スターマー英首相、移民制度の厳格化に向けた白書発表
(英国)
ロンドン発
2025年05月13日
英国のキア・スターマー首相は5月12日、移民制度の厳格化に向けた白書を発表した。国境管理の強化を打ち出し、単に移民数の削減を目指すのではなく、国益に資する移民の受け入れを行うとした。
白書で示された労働者および学生関連の主な制度改革の方針は次のとおり(各ビザの概要についてはジェトロ・ウェブサイト参照)。
- 技能労働者ビザ(Skilled Worker visa)の職務レベル要件について、現行の高卒(レベル3)から学卒(レベル6)へ引き上げ。年収要件も引き上げる。職務レベル3から5の職業については、一時不足リスト(Temporary Shortage List)に掲載されたもののみ、ビザ申請を認める。ただし、厳格な条件を設定。

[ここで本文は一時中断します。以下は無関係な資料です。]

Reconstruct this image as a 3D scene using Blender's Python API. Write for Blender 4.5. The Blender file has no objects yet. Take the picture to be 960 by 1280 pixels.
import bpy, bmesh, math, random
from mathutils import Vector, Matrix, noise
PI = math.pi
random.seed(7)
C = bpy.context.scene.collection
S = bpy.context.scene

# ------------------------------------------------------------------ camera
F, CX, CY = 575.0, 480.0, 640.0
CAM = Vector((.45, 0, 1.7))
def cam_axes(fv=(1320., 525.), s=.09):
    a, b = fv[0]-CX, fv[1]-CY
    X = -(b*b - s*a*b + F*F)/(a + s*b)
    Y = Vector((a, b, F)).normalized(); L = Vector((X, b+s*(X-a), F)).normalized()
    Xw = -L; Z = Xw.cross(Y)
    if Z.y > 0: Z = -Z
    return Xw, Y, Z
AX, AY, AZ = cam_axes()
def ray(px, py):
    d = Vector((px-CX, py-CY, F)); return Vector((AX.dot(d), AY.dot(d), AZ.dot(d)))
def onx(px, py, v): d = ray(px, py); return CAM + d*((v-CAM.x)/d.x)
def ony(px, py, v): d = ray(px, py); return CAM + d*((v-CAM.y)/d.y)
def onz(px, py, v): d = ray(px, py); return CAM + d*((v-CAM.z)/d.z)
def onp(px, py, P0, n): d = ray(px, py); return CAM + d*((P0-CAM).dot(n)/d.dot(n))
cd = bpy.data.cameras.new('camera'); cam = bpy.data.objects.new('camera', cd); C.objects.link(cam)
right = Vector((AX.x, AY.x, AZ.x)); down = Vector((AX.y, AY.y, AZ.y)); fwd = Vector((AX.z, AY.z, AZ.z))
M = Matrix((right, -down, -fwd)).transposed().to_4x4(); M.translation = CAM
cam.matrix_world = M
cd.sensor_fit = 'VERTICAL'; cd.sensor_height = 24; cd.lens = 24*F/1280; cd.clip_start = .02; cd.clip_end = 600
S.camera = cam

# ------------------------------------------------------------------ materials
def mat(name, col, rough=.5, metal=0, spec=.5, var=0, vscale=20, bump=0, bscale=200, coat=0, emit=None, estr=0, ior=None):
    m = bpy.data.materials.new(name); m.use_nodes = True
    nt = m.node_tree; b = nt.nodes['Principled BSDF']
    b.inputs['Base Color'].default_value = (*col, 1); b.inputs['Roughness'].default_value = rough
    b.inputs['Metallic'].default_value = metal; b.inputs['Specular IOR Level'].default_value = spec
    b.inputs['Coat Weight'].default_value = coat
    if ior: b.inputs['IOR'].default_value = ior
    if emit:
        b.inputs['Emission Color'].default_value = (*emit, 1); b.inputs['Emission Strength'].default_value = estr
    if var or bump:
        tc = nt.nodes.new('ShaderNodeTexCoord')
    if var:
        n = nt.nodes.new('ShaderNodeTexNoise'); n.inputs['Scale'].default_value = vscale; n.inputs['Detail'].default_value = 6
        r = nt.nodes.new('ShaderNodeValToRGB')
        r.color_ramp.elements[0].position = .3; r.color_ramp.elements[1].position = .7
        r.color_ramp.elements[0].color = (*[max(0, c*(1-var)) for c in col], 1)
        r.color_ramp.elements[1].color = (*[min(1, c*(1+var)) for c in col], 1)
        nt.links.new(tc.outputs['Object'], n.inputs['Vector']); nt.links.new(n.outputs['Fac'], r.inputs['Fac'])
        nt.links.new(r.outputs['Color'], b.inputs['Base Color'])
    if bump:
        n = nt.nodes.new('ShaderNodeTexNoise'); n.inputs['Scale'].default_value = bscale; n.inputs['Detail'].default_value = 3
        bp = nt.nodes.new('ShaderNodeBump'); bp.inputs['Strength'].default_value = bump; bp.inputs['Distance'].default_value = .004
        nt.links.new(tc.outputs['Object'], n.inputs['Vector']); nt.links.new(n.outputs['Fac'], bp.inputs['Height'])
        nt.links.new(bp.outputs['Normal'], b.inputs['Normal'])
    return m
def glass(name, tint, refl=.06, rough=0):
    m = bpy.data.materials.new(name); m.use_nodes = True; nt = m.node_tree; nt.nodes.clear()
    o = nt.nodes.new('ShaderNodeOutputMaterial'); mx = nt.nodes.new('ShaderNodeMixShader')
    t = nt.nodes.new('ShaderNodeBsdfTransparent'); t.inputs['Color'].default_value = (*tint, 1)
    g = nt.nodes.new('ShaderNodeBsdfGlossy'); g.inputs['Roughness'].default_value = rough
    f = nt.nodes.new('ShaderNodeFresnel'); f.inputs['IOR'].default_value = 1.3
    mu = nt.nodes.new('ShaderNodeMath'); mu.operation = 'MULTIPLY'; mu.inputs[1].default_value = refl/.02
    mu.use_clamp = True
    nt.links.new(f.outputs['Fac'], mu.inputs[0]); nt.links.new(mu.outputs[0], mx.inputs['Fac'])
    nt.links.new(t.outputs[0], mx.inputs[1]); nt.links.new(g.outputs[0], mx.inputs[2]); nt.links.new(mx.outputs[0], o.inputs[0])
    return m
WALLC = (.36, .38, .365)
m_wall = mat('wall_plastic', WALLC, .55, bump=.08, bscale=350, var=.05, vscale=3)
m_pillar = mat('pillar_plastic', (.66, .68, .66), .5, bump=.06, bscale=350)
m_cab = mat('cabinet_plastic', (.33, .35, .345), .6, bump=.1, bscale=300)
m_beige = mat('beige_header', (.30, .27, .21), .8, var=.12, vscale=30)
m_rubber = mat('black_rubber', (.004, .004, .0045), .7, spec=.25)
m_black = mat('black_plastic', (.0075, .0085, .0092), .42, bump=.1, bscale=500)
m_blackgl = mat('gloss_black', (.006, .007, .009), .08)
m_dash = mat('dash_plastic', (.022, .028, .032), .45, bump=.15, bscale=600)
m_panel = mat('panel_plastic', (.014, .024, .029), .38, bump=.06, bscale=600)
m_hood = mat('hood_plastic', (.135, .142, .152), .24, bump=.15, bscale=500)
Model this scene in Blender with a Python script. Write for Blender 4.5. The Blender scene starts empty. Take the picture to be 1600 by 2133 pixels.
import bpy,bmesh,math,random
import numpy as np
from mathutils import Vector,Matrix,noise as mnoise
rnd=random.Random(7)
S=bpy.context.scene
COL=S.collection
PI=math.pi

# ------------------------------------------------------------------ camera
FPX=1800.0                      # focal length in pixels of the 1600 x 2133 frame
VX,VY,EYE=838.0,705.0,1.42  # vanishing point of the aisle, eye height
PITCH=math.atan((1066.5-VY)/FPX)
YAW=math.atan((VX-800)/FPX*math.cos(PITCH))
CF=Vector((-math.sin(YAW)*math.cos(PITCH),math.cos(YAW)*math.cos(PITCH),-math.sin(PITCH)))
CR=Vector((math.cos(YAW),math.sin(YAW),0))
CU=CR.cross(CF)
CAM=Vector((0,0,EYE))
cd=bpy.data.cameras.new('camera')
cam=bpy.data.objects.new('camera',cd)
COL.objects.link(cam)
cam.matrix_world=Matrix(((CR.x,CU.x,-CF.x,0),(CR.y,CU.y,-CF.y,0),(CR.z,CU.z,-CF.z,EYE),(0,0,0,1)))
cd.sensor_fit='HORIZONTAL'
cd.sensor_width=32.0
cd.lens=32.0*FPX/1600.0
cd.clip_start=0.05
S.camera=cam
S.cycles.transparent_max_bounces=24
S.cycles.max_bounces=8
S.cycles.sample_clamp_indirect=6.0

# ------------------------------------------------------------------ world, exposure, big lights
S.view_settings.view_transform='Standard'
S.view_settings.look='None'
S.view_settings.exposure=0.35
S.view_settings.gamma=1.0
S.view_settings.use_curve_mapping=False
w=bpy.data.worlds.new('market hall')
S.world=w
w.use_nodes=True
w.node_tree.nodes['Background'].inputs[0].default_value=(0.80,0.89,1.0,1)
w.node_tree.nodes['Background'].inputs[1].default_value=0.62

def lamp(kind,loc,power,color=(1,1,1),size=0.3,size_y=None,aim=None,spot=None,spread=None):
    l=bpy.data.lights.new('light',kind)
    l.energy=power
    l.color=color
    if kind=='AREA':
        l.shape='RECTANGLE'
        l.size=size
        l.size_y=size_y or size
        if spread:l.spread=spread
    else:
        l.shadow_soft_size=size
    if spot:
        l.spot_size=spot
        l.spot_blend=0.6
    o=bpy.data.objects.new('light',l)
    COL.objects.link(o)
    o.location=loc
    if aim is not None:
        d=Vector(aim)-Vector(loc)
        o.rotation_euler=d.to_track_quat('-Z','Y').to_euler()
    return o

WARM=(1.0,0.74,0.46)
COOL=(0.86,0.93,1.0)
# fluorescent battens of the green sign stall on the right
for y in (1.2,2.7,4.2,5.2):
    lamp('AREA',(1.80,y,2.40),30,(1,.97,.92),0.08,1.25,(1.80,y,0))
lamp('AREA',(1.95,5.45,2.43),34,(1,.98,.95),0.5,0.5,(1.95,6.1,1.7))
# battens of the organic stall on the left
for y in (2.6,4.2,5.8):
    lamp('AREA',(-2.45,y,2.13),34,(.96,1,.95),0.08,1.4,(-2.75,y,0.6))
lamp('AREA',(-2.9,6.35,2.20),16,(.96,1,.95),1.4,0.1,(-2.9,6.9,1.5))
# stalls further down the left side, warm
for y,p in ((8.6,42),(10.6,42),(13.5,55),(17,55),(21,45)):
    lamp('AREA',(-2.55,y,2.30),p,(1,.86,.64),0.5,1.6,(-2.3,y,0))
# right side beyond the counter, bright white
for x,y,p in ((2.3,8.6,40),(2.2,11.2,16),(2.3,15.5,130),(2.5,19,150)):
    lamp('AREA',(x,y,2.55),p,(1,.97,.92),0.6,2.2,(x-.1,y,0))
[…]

- 技能労働者ビザまたは企業内転勤向けのシニアまたはスペシャリストワーカービザ(Senior or Specialist Worker visa)を申請する際に、企業が負担する移民技能負担金(Immigration skills charge)を32%増額(注)。
- 外国人労働者の採用水準が高い主要産業については、労働力計画(Workforce Strategy)を策定することを要求。
- 英国の国内人材への投資を雇用主に促すような施策を検討。
- 非常に高い技能を持つ外国人材に対するビザを拡大。グローバルタレントビザ(Global Talent visa)やイノベ-ター創設者ビザ(Innovator Founder visa)、ハイポテンシャル・インディビジュアルビザ〔High Potential Individual(HPI)visa〕を強化。
- 英国高等教育機関卒業生ビザ(Graduate visa)で滞在可能な期間を18カ月に短縮。現行は、学士号、修士号を保持する場合は2年、博士号を保持する場合は3年。
- 高等教育機関が外国人学生から得る所得に対し、賦課金を導入することを検討。賦課金による歳入は教育および人材育成にかかる投資として活用。
- 技能労働者ビザの英語力要件につき、現行の欧州言語共通参照枠(CEFR)のB1レベルからB2レベルに引き上げ。外国人労働者および外国人学生の成人配偶者(Dependant)に対してはCEFRのA1レベル、ビザ延長の申請者に対してはA2レベル、永住権の申請者に対してはB2レベルを、それぞれ求める。
- 永住権および市民権に関する制度を改革。ポイントベースのシステムを拡大し、申請資格の獲得に必要な在留年数を5年から10年に延長。英国の経済・社会への貢献が見込まれる場合は、必要な在留年数を短縮。
(注)現行は、小規模企業の場合年間364ポンド(約7万980円、1ポンド=約195円)、大企業の場合同1,000ポンド。申請年数に応じて、支払額は変化(詳細は英国政府ウェブサイト参照)。